Operation Rescue. Remember them? It was the "Summer of Mercy." Abortion was firmly supported by the people of Kansas until busloads of evangelical Christians arrive that July, 1991. (Before, it was Atlanta in 1988 and Los Angeles in 1990). While there were obviously people on both sides of the question of abortion, it was Operation Rescue that made those contradictions manifest. They "set up a conflict so unresolvable that everyone in the state would eventually have to choose up sides and join the fight." I would add eventually the nation. It is the attitude of if you're not for us then you are against us.

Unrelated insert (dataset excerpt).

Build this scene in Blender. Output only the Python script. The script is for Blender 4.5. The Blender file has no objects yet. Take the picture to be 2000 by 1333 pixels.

So Pat Roberts gets involved, declaring "We will not rest until every baby....is safe in his mother's womb." The Christian right piled on and made their views manifest coast to coast on the airwaves. And these are the people who then became extremely politically active. Further, no one works harder than those who pushing extreme political action for the "the Kingdom of God."

Moderate Kansans pushed back, telling the Wichita Eagle: "They want women to return to a time...when white gloves were required attire at afternoon teas, and when women were kept in their place by being taught that the men in their lives always knew best." Soon the moderate pushbacks made the Conservatives who were anti-abortion believe "that society's real victims were evangelical Christians."

Ultimately, this division became a class war: "Not in the way tastes-and-values way our punditry defines class."

So those "with the lowest per capita income and lowest median housing values consistently generated the strongest support for the conservative faction. The areas with the highest income and highest real estate values ....were just as reliably loyal to the moderate machine." So the situation completely flipped from what it was forty years before. Previously, those who were the most desperate were also the most radical.

Conservatives came to define class as a matter of authenticity: "Class is about what one drives and where one shops and how one prays, and only secondarily about the work one does or the income one makes. What makes one a member of the noble proletariat is not work per se, but unpretentiousness, humility and the rest of the qualities that our punditry claims to spy in the red states that voted for George Bush." Let's just substitute the words Donald Trump. He talks like them and wears a ball cap like them, so therefore he's one of them.

"Our culture and our schools and our government, backlashers insist, are controlled by an over educated ruling class that is contemptuous of the beliefs and practices of the masses of ordinary people. Those who run American, the theory holds, are despicable, self-important show-offs. They are effete, to use a favorite backlash term. They are arrogant. They are snobs. They are liberals." And that becomes "Liberals, in other words, are parasites."

By breaking down social class definitions to authenticity instead of privilege and money, conservatives began rallying behind the very corporations and tax laws that cause them harm. But that's a different blog entry.